“A genuine leader is not a searcher for consensus but a molder of consensus.”

Martin Luther King, Jr.


Communicating Through the Layers

When the members of a group understand the goal and agree on the best way to move toward it you have consensus, and your chances of success have increased exponentially. A few opinionated people holding out until everyone concedes is NOT consensus, but it is often what we settle for. To reach real consensus, you have to communicate through the layers.

Our brains work at many levels, from intuitive understanding to detailed analysis. In our technological age we tend to value the analysis, calling it scientific while the rest is imprecise and less reliable. But we do this at our peril. How many times have you sat for hours in a meeting discussing details, only to find you are no nearer a resolution than when you started?

To move a group to an endpoint, whether a decision, an agreement or a plan, requires a communication process, and we have to agree at each step along the path. If we miss a step, the talking goes on but the communication stops. People seem to think the path starts in details, "If we can just get everyone to agree on the details we can move forward." But the path runs the other direction.

Think of this communication path in four levels …

To reach the endpoint together, people need to understand each other at every level, and they usually have to go through them in order. If people don't understand at the abstract level, the level of appreciation and values, they can't go to the conceptual level to discuss what might be done. If they don't share concepts, they can't refine their thinking into definitions and clear statements. Without the clarity of the concrete level, details are ambiguous at best, or at worst, divisive.

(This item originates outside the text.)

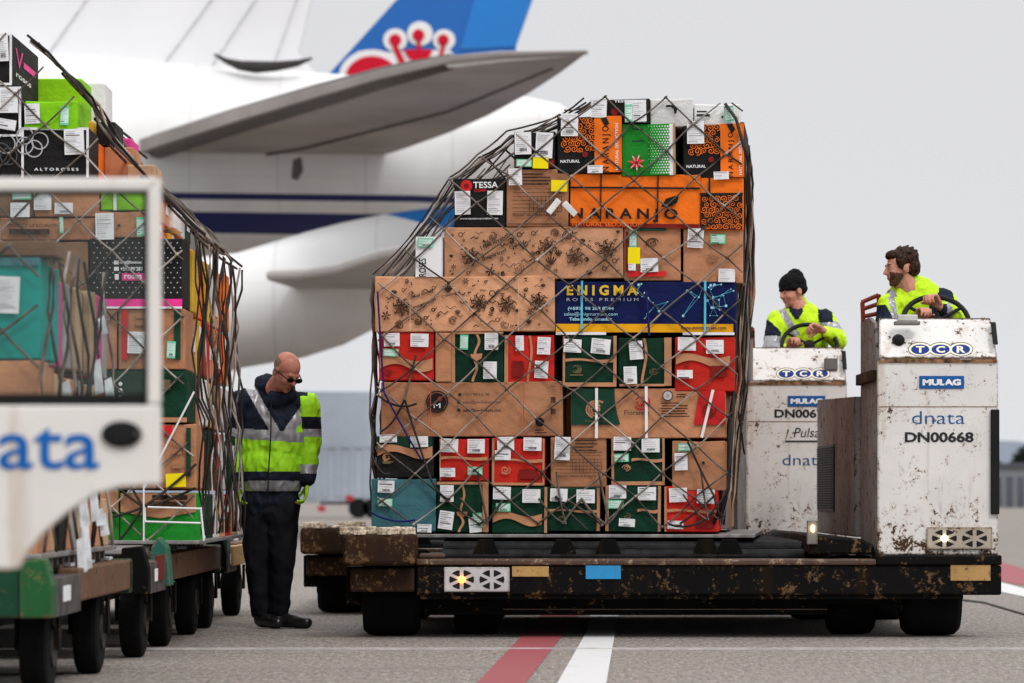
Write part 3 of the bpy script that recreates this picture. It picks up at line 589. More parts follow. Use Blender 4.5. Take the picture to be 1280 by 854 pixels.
# fourth row
B(3, 100, 318, 395, 580, RED, 'red box with brown wave at the left end above the long brown carton', [('W', 108, 388, 488, 50, BROWNP), ('ROSE', 150, 540, 24, MAROON), ('L', 130, 328, 214, 398), ('L', 272, 332, 368, 402), ('G', 126, 412, 208, 452)])
B(3, 402, 325, 487, 588, BROWN, 'narrow brown carton squeezed between the left red box and the green box', [], depth=.8)
B(3, 489, 322, 766, 592, GREEN, 'green box crossed by brown ribbon lines left of the central red box', [('R', 489, 325, 508, 590, BROWNP), ('R', 489, 322, 766, 332, BROWNP), ('WV', 335, 440, 626, 14, BROWNP), ('P', [(590, 440), (655, 436), (650, 462), (622, 480), (598, 470)], BROWNP), ('WV', 475, 585, 614, 14, BROWNP), ('G', 536, 336, 580, 415), ('L', 668, 328, 740, 418), ('L', 660, 480, 732, 572)])
B(3, 770, 335, 1035, 600, RED, 'central red box with upright brown line and three white labels', [('R', 770, 338, 790, 590, BROWNP), ('WV', 340, 588, 905, 12, BROWNP), ('R', 812, 475, 872, 560, MAROON), ('L', 830, 340, 874, 420), ('L', 946, 348, 1016, 440), ('L', 932, 475, 1004, 566)])
B(4, 60, 340, 345, 612, GREEN, 'green box in brown frame beneath the yellow strip of the navy carton', [('R', 58, 342, 70, 610, BROWNP), ('R', 328, 342, 345, 610, BROWNP), ('R', 60, 590, 345, 612, BROWNP), ('W', 72, 328, 472, 14, BROWNP), ('ROSE', 132, 522, 26, OLIVE), ('LINES', 95, 550, 170, 552, 1, OLIVE), ('L', 64, 360, 158, 430), ('L', 210, 358, 312, 438, -.12)])
B(4, 352, 350, 640, 612, GREEN, 'dark green box left of the upper right red box, two askew labels', [('R', 600, 352, 638, 608, BROWNP), ('WV', 355, 600, 492, 14, BROWNP), ('R', 360, 598, 600, 610, BROWNP), ('ROSE', 545, 530, 22, OLIVE), ('L', 414, 370, 486, 468, .12), ('L', 384, 505, 454, 598)])
B(4, 655, 348, 976, 636, RED, 'red box with broad brown wave at the right end beneath the navy carton', [('W', 662, 950, 470, 44, BROWNP), ('ROSE', 724, 498, 18, MAROON), ('R', 850, 500, 930, 560, MAROON), ('L', 672, 350, 768, 420), ('L', 822, 364, 916, 436), ('L', 668, 524, 752, 568)])
# fifth row
def doodle(x0, y0, x1, y1, sd_): return [('DOOD', x0, y0, x1, y1, 60, sd_)]
B(3, 80, 24, 1040, 318, KRAFT, 'lower kraft carton covered in dark botanical drawings left of the navy carton', doodle(95, 30, 1030, 310, 3)+[('TR', 'I feel lovely', 275, 152, 400, 110, 22, INK), ('TR', 'inspiring!', 290, 205, 412, 160, 24, INK), ('TR', 'Charming!', 442, 146, 540, 118, 18, INK), ('STRAP', 272, 26, 272, 316, .004, flat('pale_strap', (.7, .45, .3), .5)), ('STRAP', 850, 40, 850, 316, .004, flat('pale_strap', (.7, .45, .3), .5))], depth=.34)
B(4, 18, 48, 982, 322, NAVY, 'navy carton with gold ENIGMA lettering, yellow strip and cyan dots', [('R', 20, 274, 968, 318, AMBER), ('T', 'E N I G M A', 78, 70, 458, 124, GOLD, .035), ('T', 'R O S E S   P R E M I U M', 78, 138, 462, 154, INKG, .0), ('T', '(+593) 98 263 8344', 84, 184, 330, 206, PALEB, .03), ('T', 'sales@enigmaroses.com', 64, 212, 350, 236, PALEB, .0), ('T', 'Tabacundo, Ecuador', 92, 240, 322, 260, PALEB, .03), ('NETW', 440, 52, 620, 250), ('NETW', 700, 70, 960, 262), ('NETW', 820, 62, 975, 200), ('T', 'www.enigmaroses.com', 688, 286, 930, 308, NAVY, .02), ('R', 22, 318, 290, 332, WHITEP), ('R', 700, 318, 975, 332, WHITEP), ('STRAP', 160, 48, 160, 322, .014, CYAN), ('STRAP', 818, 48, 818, 322, .014, CYAN)], depth=.34)
# sixth row
B(1, 260, 610, 372, 778, WHITEC, 'small white box at the left end behind the slanting net', [('R', 262, 612, 368, 776, WHITEP), ('V', 'ROSES', 275, 640+60, 305, 775, INK, .02), ('G', 270, 618, 334, 656)], depth=.8)
B(1, 378, 572, 1114, 785, KRAFT, 'upper kraft carton covered in dark botanical drawings beneath the black lettered box', doodle(390, 580, 1105, 778, 8)+[('TR', 'I feel lovely', 535, 670, 640, 625, 22, INK), ('TR', 'inspiring!', 540, 715, 640, 680, 22, INK), ('TR', 'Charming!', 650, 668, 740, 640, 16, INK)], depth=.34)
B(2, 295, 572, 528, 790, BROWN, 'brown box with yellow note and red bottom stripe beneath the orange carton', [('R', 302, 590, 314, 755, MAROON), ('R', 312, 752, 468, 774, REDP), ('R', 350, 572, 470, 588, GREENP), ('ROSE', 412, 640, 26, INKB), ('G', 318, 588, 348, 655), ('Y', 312, 655, 362, 722), ('L', 364, 700, 436, 756), ('L', 314, 722, 344, 750)])
B(2, 538, 578, 782, 800, BROWN, 'brown box with two white labels at the right end of the sixth row', [('ROSE', 658, 695, 22, flat('faint_print', (.36, .17, .09), .7)), ('FLAP', 650, 690, 652, 796, flat('faint_print', (.36, .17, .09), .7)), ('L', 556, 575, 622, 656), ('L', 684, 742, 752, 796), ('G', 650, 602, 712, 640)])
# seventh row
B(1, 418, 370, 630, 570, BLACK, 'black box lettered TESSA with two white labels at the upper left', [('CIRC', 470, 402, 24, REDP), ('CIRC', 470, 402, 10, MAROON), ('T', 'TESSA', 498, 386, 600, 412, WHITEP, .02), ('T', 'CORP', 502, 416, 552, 427, REDP, .02), ('T', 'www.tessacorporation.com', 444, 532, 600, 542, WHITEP, .01), ('L', 423, 424, 487, 520), ('L', 556, 424, 620, 522)])
B(1, 634, 332, 888, 568, BROWN, 'brown box with grid table and yellow note at the left of the orange carton', [('LINES', 690, 355, 820, 395, 4, INKB), ('TABLE', 660, 415, 860, 508), ('T', 'PRODUCT GROWN IN ECUADOR', 660, 515, 840, 526, INKB, .02), ('R', 640, 556, 860, 560, INKB), ('L', 643, 332, 698, 400), ('Y', 818, 380, 884, 426)])
B(2, 72, 350, 608, 568, ORANGE, 'long orange carton lettered NARANJO with black leaf', [('R', 72, 404, 606, 412, BLACKP), ('R', 196, 350, 202, 545, BLACKP), ('R', 430, 360, 436, 545, BLACKP), ('R', 74, 552, 606, 568, MAROON), ('T', 'NATURAL SEDUCTION', 84, 548, 372, 564, ORANGEP, .01), ('T', 'N A R A N J O', 78, 490, 516, 546, BLACKP, .03), ('P', [(446, 484), (468, 450), (520, 434), (514, 466), (490, 482)], BLACKP)], depth=.34, tilt=.9)
B(2, 610, 366, 786, 586, ORANGE, 'orange-topped box with black spiral pattern at the right of the orange carton', [('R', 612, 438, 782, 582, BLACKP), ('R', 606, 432, 784, 440, BLACKP), ('R', 642, 370, 650, 580, BLACKP), ('SPI', 614, 442, 780, 578, 26, ORANGEP)], depth=.9)
# eighth row
B(1, 665, 180, 834, 330, BLACK, 'small black box with two white labels and yellow note at the top left step', [('R', 668, 296, 830, 326, MAROON), ('L', 670, 184, 738, 274), ('L', 756, 186, 826, 290), ('G', 676, 294, 740, 324), ('Y', 744, 286, 808, 332)])
for xo, lab in ((0, 'left black and orange spiral box under the top white boxes'), (517, 'right black and orange spiral box under the top white boxes')):
    B(2, 22+xo, 118+xo*.05, 290+xo*.97, 350+xo*.04, BLACK, lab, [('R', 176+xo, 120+xo*.06, 288+xo*.97, 348+xo*.04, ORANGEP), ('SPI', 40+xo, 122+xo*.06, 186+xo*.98, 264+xo*.04, 27, ORANGEP), ('V', 'N A R A N J O', 208+xo, 160+xo*.05, 244+xo*.98, 346+xo*.04, BLACKP, .012), ('V', 'NATURAL SEDUCTION', 262+xo*.98, 150+xo*.05, 274+xo*.98, 340+xo*.04, WHITEP, .01), ('P', [(202+xo, 128+xo*.05), (225+xo, 124+xo*.05), (238+xo, 150+xo*.05), (222+xo, 165+xo*.05)], BLACKP), ('T', 'NATURAL', 36+xo, 296+xo*.04, 116+xo, 308+xo*.04, WHITEP, .02), ('CIRC', 138+xo, 275+xo*.04, 12, MAROON), ('L', 40+xo, 108+xo*.06, 110+xo, 200+xo*.06), ('L', 148+xo, 320+xo*.05, 210+xo, 352+xo*.05)])
B(2, 285, 148, 508, 362, BRIGHTG, 'bright green box fading to white diamonds with a red star flower', [('R', 405, 152, 500, 358, BRIGHTG), ('R', 484, 152, 500, 360, WHITEP), ('DOTS', 400, 156, 488, 356, WHITEP), ('LINES', 325, 172, 390, 174, 1, GREENP), ('LINES', 325, 220, 390, 222, 1, GREENP), ('STAR', 348, 308, 38, REDP), ('CIRC', 348, 308, 7, MAROON), ('R', 500, 150, 508, 360, BROWNP)])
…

How often do we hold meetings where we try to get a decision made quickly, but end up talking in circles. Often the problem is that in our race to get a decision we jump directly to the detailed level, without first agreeing on the abstract, conceptual, and concrete. If you build a house, do you start by painting it? You can't paint a house until you lay the foundation, frame in the walls, and put on the siding. In the same way, you can't agree on details until you agree on concepts.

You may think that you don't have time for that 'touchy - feely stuff', but you will usually save time in the long run, and have people who better understand and more readily support the decisions, if you communicate through the levels.